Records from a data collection
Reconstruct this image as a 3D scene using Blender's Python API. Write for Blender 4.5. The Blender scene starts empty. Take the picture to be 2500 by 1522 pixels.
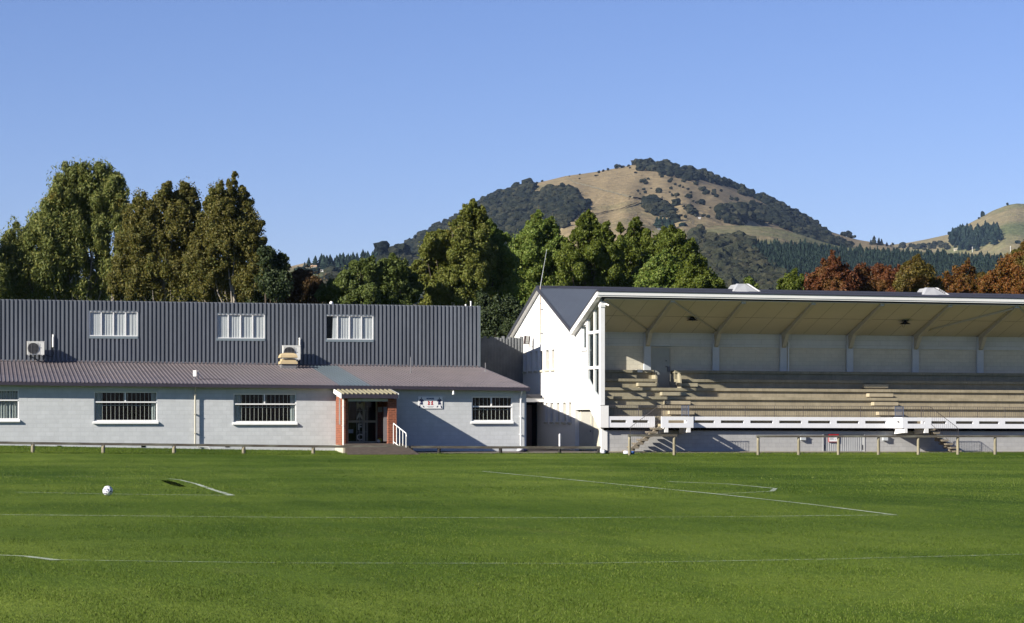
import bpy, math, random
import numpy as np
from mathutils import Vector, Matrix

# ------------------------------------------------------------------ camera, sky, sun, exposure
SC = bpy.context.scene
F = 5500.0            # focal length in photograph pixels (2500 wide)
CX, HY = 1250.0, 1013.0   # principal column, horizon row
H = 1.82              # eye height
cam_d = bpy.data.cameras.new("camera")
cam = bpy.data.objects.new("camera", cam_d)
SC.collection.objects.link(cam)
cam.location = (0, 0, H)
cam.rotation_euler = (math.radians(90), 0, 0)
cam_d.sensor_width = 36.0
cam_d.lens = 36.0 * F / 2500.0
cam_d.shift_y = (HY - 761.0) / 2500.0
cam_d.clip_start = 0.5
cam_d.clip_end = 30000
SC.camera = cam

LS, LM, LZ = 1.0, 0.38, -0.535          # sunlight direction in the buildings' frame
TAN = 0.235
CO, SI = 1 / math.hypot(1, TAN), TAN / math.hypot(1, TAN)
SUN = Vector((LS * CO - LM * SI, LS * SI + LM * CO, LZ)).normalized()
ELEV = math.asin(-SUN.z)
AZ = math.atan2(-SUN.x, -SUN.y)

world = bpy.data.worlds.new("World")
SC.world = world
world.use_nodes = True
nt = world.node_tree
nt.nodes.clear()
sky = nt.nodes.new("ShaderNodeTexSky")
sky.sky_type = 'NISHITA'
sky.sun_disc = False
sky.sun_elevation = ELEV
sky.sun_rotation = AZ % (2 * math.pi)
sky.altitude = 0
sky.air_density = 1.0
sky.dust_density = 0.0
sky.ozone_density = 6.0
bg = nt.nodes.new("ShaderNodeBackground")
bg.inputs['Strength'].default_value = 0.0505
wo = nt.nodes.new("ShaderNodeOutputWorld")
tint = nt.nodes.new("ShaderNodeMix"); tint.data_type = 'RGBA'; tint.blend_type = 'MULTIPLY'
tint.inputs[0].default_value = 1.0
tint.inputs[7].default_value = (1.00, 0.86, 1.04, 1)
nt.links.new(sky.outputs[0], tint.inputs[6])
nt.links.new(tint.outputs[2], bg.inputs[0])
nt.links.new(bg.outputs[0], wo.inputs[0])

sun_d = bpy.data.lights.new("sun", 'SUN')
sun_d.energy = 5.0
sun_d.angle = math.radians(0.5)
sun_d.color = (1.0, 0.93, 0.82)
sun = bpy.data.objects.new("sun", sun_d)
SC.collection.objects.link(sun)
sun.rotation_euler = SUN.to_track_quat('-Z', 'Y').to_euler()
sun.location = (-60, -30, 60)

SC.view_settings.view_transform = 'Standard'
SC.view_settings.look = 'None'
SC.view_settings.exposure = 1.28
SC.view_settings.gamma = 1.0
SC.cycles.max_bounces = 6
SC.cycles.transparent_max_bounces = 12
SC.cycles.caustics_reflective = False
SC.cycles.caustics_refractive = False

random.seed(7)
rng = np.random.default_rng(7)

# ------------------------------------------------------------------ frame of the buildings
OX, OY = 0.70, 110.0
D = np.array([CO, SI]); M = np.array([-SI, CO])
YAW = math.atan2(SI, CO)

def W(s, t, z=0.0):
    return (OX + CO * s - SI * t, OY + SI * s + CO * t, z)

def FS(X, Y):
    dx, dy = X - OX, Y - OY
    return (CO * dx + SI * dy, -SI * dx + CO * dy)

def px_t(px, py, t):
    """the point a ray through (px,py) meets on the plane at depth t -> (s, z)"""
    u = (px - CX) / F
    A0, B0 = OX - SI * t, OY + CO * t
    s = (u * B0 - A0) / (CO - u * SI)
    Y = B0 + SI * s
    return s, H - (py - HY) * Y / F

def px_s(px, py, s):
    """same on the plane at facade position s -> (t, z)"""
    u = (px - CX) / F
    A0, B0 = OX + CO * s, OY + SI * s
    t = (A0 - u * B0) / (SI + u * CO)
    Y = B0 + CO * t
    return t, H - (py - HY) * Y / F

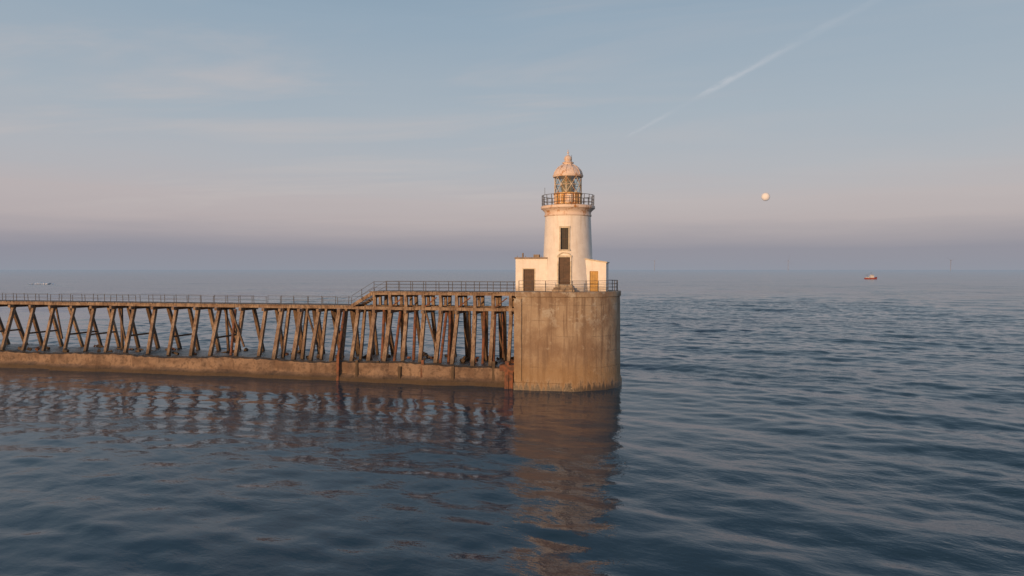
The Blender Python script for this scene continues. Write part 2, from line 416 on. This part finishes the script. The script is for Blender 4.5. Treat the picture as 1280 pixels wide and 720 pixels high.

=== Work to be completed ===
Return only the lines from the start of the data through the line that contains "from mathutils import Vector, Matrix", please, copying them exactly and omitting all pictures.

=== Right answer ===
Reconstruct this image as a 3D scene using Blender's Python API. Write for Blender 4.5. The Blender scene starts empty. Take the picture to be 2500 by 1522 pixels.
import bpy, math, random
import numpy as np
from mathutils import Vector, Matrix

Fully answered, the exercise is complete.